Filter the data below for the string "pixels" and copy each matching line.
═════ Stored rows ═════
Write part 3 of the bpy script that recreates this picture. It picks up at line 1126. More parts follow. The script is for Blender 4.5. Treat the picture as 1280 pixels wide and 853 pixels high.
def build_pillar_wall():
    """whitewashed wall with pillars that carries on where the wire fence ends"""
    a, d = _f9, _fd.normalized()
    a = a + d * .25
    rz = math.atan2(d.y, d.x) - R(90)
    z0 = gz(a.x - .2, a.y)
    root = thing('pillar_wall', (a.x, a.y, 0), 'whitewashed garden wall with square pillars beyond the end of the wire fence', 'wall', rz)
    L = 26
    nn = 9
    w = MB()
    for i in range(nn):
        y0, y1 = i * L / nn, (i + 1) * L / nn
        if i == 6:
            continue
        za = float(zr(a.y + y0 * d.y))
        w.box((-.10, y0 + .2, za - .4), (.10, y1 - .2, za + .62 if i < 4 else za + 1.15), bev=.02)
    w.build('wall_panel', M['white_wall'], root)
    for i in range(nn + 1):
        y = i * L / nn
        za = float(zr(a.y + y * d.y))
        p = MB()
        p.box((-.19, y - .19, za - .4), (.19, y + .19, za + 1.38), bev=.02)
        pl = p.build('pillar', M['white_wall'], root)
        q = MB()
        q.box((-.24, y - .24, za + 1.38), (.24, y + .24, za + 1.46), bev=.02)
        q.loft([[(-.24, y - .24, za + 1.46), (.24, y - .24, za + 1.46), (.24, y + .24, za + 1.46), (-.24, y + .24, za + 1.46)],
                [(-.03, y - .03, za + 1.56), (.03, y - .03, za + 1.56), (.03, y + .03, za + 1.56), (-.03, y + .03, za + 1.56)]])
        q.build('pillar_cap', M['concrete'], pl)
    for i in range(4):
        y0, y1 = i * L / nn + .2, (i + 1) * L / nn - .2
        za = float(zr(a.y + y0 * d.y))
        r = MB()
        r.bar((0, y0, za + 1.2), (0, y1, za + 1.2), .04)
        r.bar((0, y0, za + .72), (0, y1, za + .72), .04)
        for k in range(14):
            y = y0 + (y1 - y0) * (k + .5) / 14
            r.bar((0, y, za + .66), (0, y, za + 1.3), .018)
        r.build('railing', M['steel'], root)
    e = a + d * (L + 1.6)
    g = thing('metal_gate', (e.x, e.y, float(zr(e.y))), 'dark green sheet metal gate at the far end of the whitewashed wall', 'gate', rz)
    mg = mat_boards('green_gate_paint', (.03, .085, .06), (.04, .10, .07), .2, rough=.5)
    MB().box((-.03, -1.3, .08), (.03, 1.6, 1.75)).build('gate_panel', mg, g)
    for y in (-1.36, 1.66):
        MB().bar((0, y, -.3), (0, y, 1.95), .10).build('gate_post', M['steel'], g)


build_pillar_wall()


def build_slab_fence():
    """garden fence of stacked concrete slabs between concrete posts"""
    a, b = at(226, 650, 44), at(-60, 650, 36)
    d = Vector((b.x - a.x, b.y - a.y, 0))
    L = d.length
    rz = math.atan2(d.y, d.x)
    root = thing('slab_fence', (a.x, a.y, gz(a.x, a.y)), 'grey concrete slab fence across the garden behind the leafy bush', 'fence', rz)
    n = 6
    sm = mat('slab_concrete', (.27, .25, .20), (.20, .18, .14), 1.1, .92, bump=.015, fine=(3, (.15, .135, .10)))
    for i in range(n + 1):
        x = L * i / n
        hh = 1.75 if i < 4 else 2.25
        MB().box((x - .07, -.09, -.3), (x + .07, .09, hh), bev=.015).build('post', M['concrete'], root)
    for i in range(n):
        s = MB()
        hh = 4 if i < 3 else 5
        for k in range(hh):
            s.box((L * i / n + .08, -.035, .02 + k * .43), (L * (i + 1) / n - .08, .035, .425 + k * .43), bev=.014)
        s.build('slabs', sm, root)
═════
═════ Stored rows ═════
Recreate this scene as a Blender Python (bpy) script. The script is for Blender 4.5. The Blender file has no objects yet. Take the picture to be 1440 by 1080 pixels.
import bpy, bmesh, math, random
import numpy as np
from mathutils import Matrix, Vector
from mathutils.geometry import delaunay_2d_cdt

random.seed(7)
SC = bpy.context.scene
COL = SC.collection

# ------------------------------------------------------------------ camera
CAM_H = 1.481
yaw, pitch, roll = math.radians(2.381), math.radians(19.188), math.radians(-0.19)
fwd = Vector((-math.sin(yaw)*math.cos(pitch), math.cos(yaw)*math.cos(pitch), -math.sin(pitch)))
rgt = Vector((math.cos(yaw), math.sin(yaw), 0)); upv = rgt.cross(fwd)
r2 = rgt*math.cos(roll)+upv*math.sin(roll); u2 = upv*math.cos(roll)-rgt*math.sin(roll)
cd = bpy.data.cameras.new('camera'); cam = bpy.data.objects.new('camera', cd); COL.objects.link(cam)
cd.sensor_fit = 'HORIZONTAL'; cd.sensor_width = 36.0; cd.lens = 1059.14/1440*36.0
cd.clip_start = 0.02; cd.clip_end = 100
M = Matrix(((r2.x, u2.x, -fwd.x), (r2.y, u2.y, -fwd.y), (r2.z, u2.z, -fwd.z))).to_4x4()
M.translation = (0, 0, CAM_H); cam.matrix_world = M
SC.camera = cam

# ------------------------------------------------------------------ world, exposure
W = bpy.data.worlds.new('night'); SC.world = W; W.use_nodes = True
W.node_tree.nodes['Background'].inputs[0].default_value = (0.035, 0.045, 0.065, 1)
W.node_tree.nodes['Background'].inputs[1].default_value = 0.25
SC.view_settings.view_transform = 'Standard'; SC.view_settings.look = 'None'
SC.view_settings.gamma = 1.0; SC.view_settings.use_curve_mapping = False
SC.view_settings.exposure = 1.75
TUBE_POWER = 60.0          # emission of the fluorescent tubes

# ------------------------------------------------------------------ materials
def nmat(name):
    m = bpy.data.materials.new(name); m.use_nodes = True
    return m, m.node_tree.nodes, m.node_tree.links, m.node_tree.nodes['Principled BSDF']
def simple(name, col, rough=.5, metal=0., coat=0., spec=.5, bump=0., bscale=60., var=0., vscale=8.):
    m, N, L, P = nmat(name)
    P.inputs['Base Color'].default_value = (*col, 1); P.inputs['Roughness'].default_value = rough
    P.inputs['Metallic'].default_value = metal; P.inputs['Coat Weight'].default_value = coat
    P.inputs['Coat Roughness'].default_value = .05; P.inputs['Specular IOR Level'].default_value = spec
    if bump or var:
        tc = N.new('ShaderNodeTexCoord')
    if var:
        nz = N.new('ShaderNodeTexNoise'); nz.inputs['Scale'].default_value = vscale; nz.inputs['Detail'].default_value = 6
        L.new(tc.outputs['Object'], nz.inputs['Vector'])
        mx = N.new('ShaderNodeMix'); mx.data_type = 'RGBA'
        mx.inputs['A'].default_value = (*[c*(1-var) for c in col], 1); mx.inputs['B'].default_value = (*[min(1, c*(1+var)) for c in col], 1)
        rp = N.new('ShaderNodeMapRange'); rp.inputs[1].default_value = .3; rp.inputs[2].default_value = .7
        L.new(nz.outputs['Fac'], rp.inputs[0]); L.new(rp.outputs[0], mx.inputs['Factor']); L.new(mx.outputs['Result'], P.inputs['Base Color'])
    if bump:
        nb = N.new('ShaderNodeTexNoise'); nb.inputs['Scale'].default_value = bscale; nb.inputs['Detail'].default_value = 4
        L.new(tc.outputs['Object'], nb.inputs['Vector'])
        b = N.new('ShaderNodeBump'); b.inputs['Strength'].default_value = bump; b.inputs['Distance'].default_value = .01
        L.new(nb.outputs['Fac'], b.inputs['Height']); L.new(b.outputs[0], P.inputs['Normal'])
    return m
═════
## Solution to this exercise
Write part 3 of the bpy script that recreates this picture. It picks up at line 1126. More parts follow. The script is for Blender 4.5. Treat the picture as 1280 pixels wide and 853 pixels high.
Recreate this scene as a Blender Python (bpy) script. The script is for Blender 4.5. The Blender file has no objects yet. Take the picture to be 1440 by 1080 pixels.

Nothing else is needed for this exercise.